Ces deux soirées construites selon la traditionnelle formule ouverture-concerto-symphonie en associant trois piliers du répertoire romantique, devaient à l’origine être dirigées par un invité régulier de l’Orchestre national de Lyon (ONL), Sir Andrew Davis, décédé le 20 avril dernier. C’est donc le directeur musical de la maison, Nikolaj Szeps‑Znaider, qui le remplace sans modifier le programme prévu pour ces concerts finalement dédiés à la mémoire du grand chef britannique.


C’est un fait regrettable que le romantisme plein de vitalité de Weber ne soit pas davantage mis à l’honneur et que les programmes de concert ne le réduisent souvent qu’à la portion congrue. Ainsi détache‑t‑on toujours du grand opéra qu’est Obéron sa seule Ouverture pour la servir en guise de « mise en bouche », comme le fait ici la phalange lyonnaise. La pièce débute de manière plutôt poussive (notamment du côté de la petite harmonie), avant de s’animer peu à peu sous la battue énergique et précise de Szeps‑Znaider et surtout grâce à l’engagement communicatif de la violoniste super‑soliste Jennifer Gilbert, remarquable d’un bout à l’autre de la soirée. On retrouve bientôt avec plaisir les couleurs chatoyantes de l’orchestre webérien et l’élan caractéristique du compositeur.


Après ce tour de chauffe, place au Concerto de Schumann, confié au pianiste américain Garrick Ohlsson, artiste trop rare sur les scènes françaises. Les premières mesures font entendre un toucher soyeux et ouaté par un usage abondant de la pédale ; un peu à la manière d’une Clara Haskil en son temps, Ohlsson choisit de traiter l’Allegro affettuoso initial comme la fantaisie pour piano et orchestre qu’était à l’origine ce mouvement : le piano musarde, s’alanguit pour mieux se relancer d’un brusque coup de patte, se fond tantôt dans l’orchestre pour en ressurgir avec éclat dans les épisodes les plus animés. Attentif à ses partenaires, vers lesquels il se tourne en permanence, Garrick Ohlsson se montre relaxé et visuellement économe de ses gestes et de ses effets. On tend pourtant l’oreille à l’écoute de cette partie soliste globalement bien en place, même dans les passages les plus exigeants pour les doigts, mais sophistiquée à l’extrême : menus décalages des deux mains, accords arpégés, basses parfois doublées à l’octave, rien n’est oublié pour tisser cette dentelle sonore, qui s’épanouit dans une très belle cadence, au rythme certes quelque peu ralenti mais bien assuré. L’Intermezzo qui suit l’est moins, avec une certaine crispation du jeu et quelques duretés dommageables dans l’expression digitale, tandis qu’un certain nombre de notes se perdent au long des cavalcades du final (Allegro vivace). La prestation d’ensemble demeure convaincante, tant par la complicité qui unit pianiste et chef (avec de multiples échanges de sourires au fil du morceau), que par le velouté et la séduction que garde le piano jusqu’aux accords conclusifs. Si ce n’est assurément pas là un Concerto de Schumann plein d’ardeur juvénile et infaillible, on ne peut que saluer la technique de Garrick Ohlsson, qui sait exactement proportionner ses intentions d’interprète à ses moyens d’exécutant. Après qu’il a reçu des ovations méritées du public et une chaleureuse accolade de la part du chef, son style pianistique vintage fait ensuite merveille dans la Valse en ut dièse mineur (opus 64 n° 2) de Chopin donnée en bis, presque cabotine à force de raffinement et de versatilité.

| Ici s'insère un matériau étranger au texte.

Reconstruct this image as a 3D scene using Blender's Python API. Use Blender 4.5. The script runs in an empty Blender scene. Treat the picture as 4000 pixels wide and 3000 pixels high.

En seconde partie, l’autorité et la fougue de Nikolaj Szeps‑Znaider trouvent à s’employer au mieux dans une Symphonie « Pathétique » à grand spectacle. En parfaite affinité avec l’expansivité de Tchaïkovski, le chef danois privilégie l’électricité et l’exacerbation des effets, parfois au détriment de la lisibilité et de l’équilibre. Chauffé à blanc par cette direction impérieuse et extravertie, l’ONL rend justice à la riche substance des mélodies et des timbres des deux premiers mouvements, tandis que l’Allegro molto vivace du troisième mouvement se transforme en véritable démonstration de virtuosité et de puissance. Tout aussi fiévreuses, les lamentations des cordes du début de l’Adagio lamentoso conclusif mènent, avec une vigueur marquée et d’amples périodes, aux pulsations funèbres de la coda (fort belles contrebasses), que le chef d’orchestre, toujours aussi théâtral, fait suivre d’un long silence recueilli, avant de s’abandonner avec plaisir au fracas des applaudissements.